[Scenes as source code]
- - - - - - -

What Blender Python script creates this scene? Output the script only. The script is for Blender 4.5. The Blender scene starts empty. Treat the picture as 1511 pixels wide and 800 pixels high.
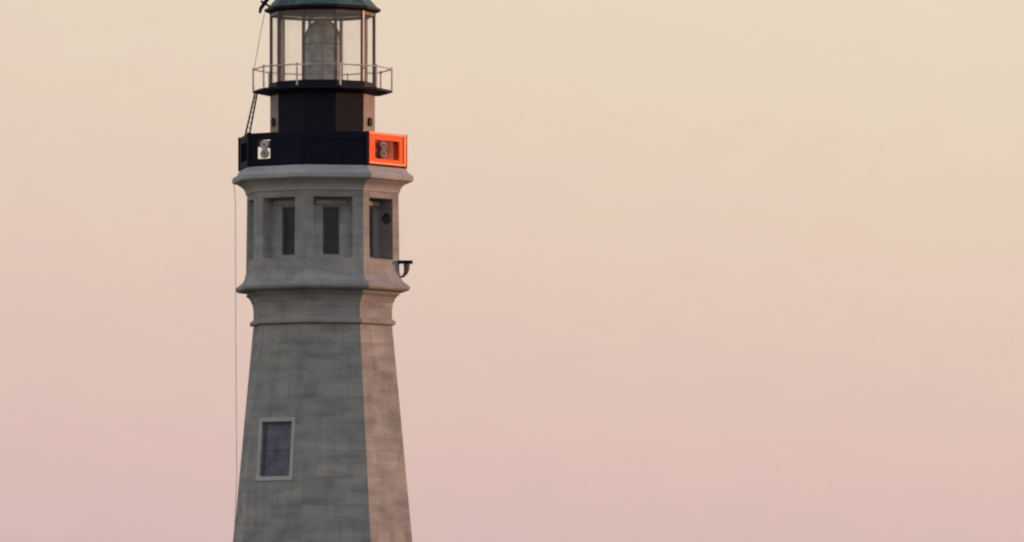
import bpy, bmesh, math, random
from mathutils import Vector, Matrix
random.seed(4)
S=55.0; CX=476.0; GY=1100.0; D=200.0; CAMZ=2.0
def X(p): return (p-CX)/S
def Z(y,dy=0.0): return CAMZ+((GY-y)/S-CAMZ)*(D+dy)/D
def R8(h): return h/S/0.973
def d2(a): return math.radians(a)
scene=bpy.context.scene
col=scene.collection

# ------------------------------------------------------------ materials
def newmat(name):
    m=bpy.data.materials.new(name); m.use_nodes=True
    nt=m.node_tree; b=nt.nodes['Principled BSDF']; return m,nt,b
def N(nt,t,**kw):
    n=nt.nodes.new(t)
    for k,v in kw.items(): setattr(n,k,v)
    return n
def ramp(nt,stops,interp='LINEAR'):
    r=N(nt,'ShaderNodeValToRGB'); cr=r.color_ramp; cr.interpolation=interp
    while len(cr.elements)<len(stops): cr.elements.new(0.5)
    for e,(p,c) in zip(cr.elements,stops):
        e.position=p; e.color=(c[0],c[1],c[2],1)
    return r
def mixc(nt,mode,fac,a,b):
    m=N(nt,'ShaderNodeMix',data_type='RGBA',blend_type=mode)
    if isinstance(fac,float): m.inputs[0].default_value=fac
    else: nt.links.new(fac,m.inputs[0])
    for i,v in ((6,a),(7,b)):
        if isinstance(v,tuple): m.inputs[i].default_value=(*v,1)
        else: nt.links.new(v,m.inputs[i])
    return m.outputs[2]

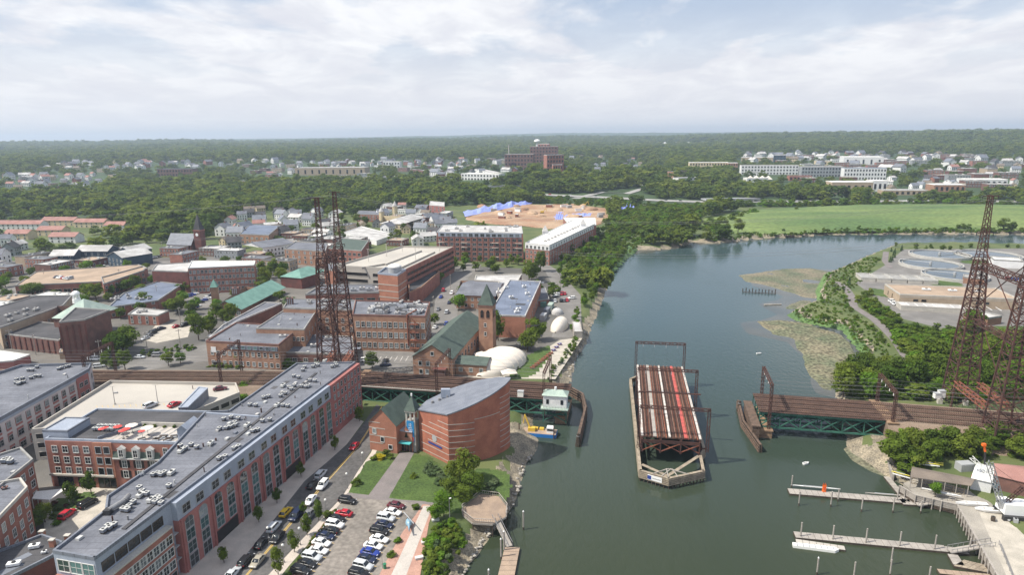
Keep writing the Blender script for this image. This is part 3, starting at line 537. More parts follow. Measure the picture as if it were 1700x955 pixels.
for i in range(nb):
 a=sB+bay*i;b_=a+bay
 MB().beam((a+.45,-1.62,-.5),(a+.45,-1.62,12.6),.5,.28).build('pilaster','brick_pink',lb.root)
 for r_,(z,hh,st)in enumerate([(3.7,2.5,'double'),(6.7,2.5,'double'),(9.6,2.7,'arch')]):
  win(lb,0,z,2,2.45,hh,a+.6,b_-.1,st,'pane_teal' if r_<2 else 'pane','grey_paint',1.5)
 if i%3==1:vol(lb,0,a+1.2,b_-.8,3.1,1.56,'black','entrance',0)
 else:win(lb,0,.3,2,2.6,2.9,a+.7,b_-.1,'double','pane_dark','grey_paint',1.5)
 win(lb,0,13.5,2,2.3,1.9,a+.6,b_-.4,'double','pane_dark','grey_paint',1.3)
 if i%2:MB().box(a+bay*.55,-1.55,9.0,a+bay*.95,-.9,9.1).build('balcony','grey_paint',lb.root)
for z in(3.4,6.4,9.3):win(lb,0,z,9,1.9,1.9,1,sA-.5,'double','pane','white_trim',1.4)
win(lb,0,.4,6,2.8,2.2,1,sA-.5,'strip','pane_dark','grey_paint',1.4);win(lb,0,13.6,5,2.6,1.8,1,sA-.5,'double','pane_dark','timber_dark')
for z in(2.5,5.5,8.5,11.5,14.3):win(lb,0,z,8,.95,1.5,sC+.8,LB-.2,'sash','pane','grey_paint',1.5)
for z in(4,7,10):MB().box(sA+.1,-1.1,z,sB-.1,.1,z+.15).build('balcony','grey_paint',lb.root)
el=Vector(lb.p[8]).length;win(lb,8,13.3,3,2.5,2.4,.6,el-.3,'double','pane_teal','white_trim')
for z in(3.2,6.2,9.2):win(lb,8,z,3,1.8,1.9,.6,el-.3,'double','pane','white_trim',1.6)
for e in(2,4,5,7):
 ln=(Vector(lb.p[e+1])-Vector(lb.p[e])).length
 for z in(2,5.2,8.4,11.6):win(lb,e,z,max(1,int(ln/3.4)),1.6,1.7,.5,ln-.5,'double','pane','grey_paint')
def lloc(px,py):q=P(px,py,TOP)-lb.root.location;return(q.x*math.cos(lb.rz)+q.y*math.sin(lb.rz),-q.x*math.sin(lb.rz)+q.y*math.cos(lb.rz))
MB().beam((*lloc(205,880),lb.h+.08),(*lloc(525,620),lb.h+.08),.9,.2).build('expansion_joint','roof_dark',lb.root)
MB().beam((*lloc(342,687),lb.h+.15),(*lloc(430,693),lb.h+.15),.5,.4).build('roof_curb','zinc',lb.root)
ROOFU=[(182,881),(172,886),(190,876),(180,878),(205,850),(215,845),(222,838),(212,851),(258,838),(266,833),(268,840),(262,830),(281,811),(236,820),(244,824),(232,814),(255,792),(262,790),(268,792),(273,789),(300,744),(308,748),(318,742),(327,746),(364,765),(374,762),(396,745),(389,748),(383,712),(391,709),(372,699),(384,696),(390,705),(396,698),(365,715),(376,714),(420,719),(428,717),(436,702),(448,700),(415,675),(425,676),(438,663),(446,661),(470,676),(478,677),(466,660),(474,656),(480,646),(489,643),(501,644),(508,645),(484,649),(488,627),(496,629),(515,634),(523,635),(503,617),(506,612),(520,611),(528,609),(552,611),(559,609),(557,606),(525,607)]
units(lb,[lloc(*q)for q in ROOFU],'small square condenser unit on the long grey apartment roof','condensers on the long grey roof',.92)
for i,q in enumerate([(232,830),(250,838),(284,792),(300,755),(350,742),(410,712),(470,645),(512,645),(460,678),(540,603)]):
 w=lb.world(*lloc(*q),lb.h);duct(w,lb.rz+.1,R.uniform(1.5,2.3),1.0,.9,'pale boxy air handler between condensers on the long grey roof','air handlers on the long grey roof','unit_case')
t=thing('duct_run','bent silver duct lying along the long grey roof edge','duct',(0,0,0));q0,q1,q2=P(180,848,TOP+.8),P(206,832,TOP+.8),P(214,823,TOP+.8)
MB().tube(q0,q1,.55,10).build('duct','steel_grey',t);MB().tube(q1,q2,.55,10).build('duct','steel_grey',t);MB().box(q0.x-.8,q0.y-.7,TOP,q0.x+.6,q0.y+.7,TOP+1.1).build('hood','fan_dark',t)
# ------ pale apartment house, left edge
ZP=15.5
pa=bldp('apartment_house','pale stucco apartment house with brick infill and dark roof by the railway','apartment house',[P(-75,740,ZP),P(148,616,ZP),P(152,606,ZP),P(36,609,ZP),P(-90,650,ZP)],ZP,wall='stucco_pale',roof='roof_grey',par=.9,parm='zinc_dark')
LP=pa.L;band(pa,0,pa.h-.5,.7,'zinc',0,LP,.2,'cornice');vol(pa,0,LP-7.5,LP-1.2,12.3,.35,'brick_pink','brick_front')
nc=12
for i in range(nc):
 a=(LP-8)*i/nc;b_=(LP-8)*(i+1)/nc;wd=2.2 if i%2 else 1.5
 for z in(1.0,4.9,8.4):
  MB().box((a+b_)/2-wd/2-.25,-.09,z-.3,(a+b_)/2+wd/2+.25,.1,z+2.5).build('infill_panel','brick_pink',pa.root)
  win(pa,0,z+(0 if z<8 else.6),1,wd,1.7,a,b_,'double','pane_dark' if z<8 else 'pane','grey_paint',.09)
for z in(1.5,5,8.6):win(pa,0,z,2,1.7,1.5,LP-7,LP-1.8,'double','pane_dark','grey_paint',.36);win(pa,1,z,1,2.0,1.9,0,None,'double','pane_dark','grey_paint')
def ploc(bd,px,py,z):q=P(px,py,z)-bd.root.location;return(q.x*math.cos(bd.rz)+q.y*math.sin(bd.rz),-q.x*math.sin(bd.rz)+q.y*math.cos(bd.rz))
units(pa,[ploc(pa,*q,ZP)for q in[(28,633),(38,631),(34,638),(40,637),(27,638),(31,640),(52,630),(60,627),(66,627),(48,617),(54,617),(62,612),(98,615),(103,613),(111,611),(115,610)]],'small square condenser unit on the pale apartment house roof','condensers on the pale house roof',.95)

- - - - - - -

▶ [What this task involves]:
Return the material line for line, from its beginning to the line that contains "col=scene.collection", with the pictures left out.

▶ [The response]:
What Blender Python script creates this scene? Output the script only. The script is for Blender 4.5. The Blender scene starts empty. Treat the picture as 1511 pixels wide and 800 pixels high.
import bpy, bmesh, math, random
from mathutils import Vector, Matrix
random.seed(4)
S=55.0; CX=476.0; GY=1100.0; D=200.0; CAMZ=2.0
def X(p): return (p-CX)/S
def Z(y,dy=0.0): return CAMZ+((GY-y)/S-CAMZ)*(D+dy)/D
def R8(h): return h/S/0.973
def d2(a): return math.radians(a)
scene=bpy.context.scene
col=scene.collection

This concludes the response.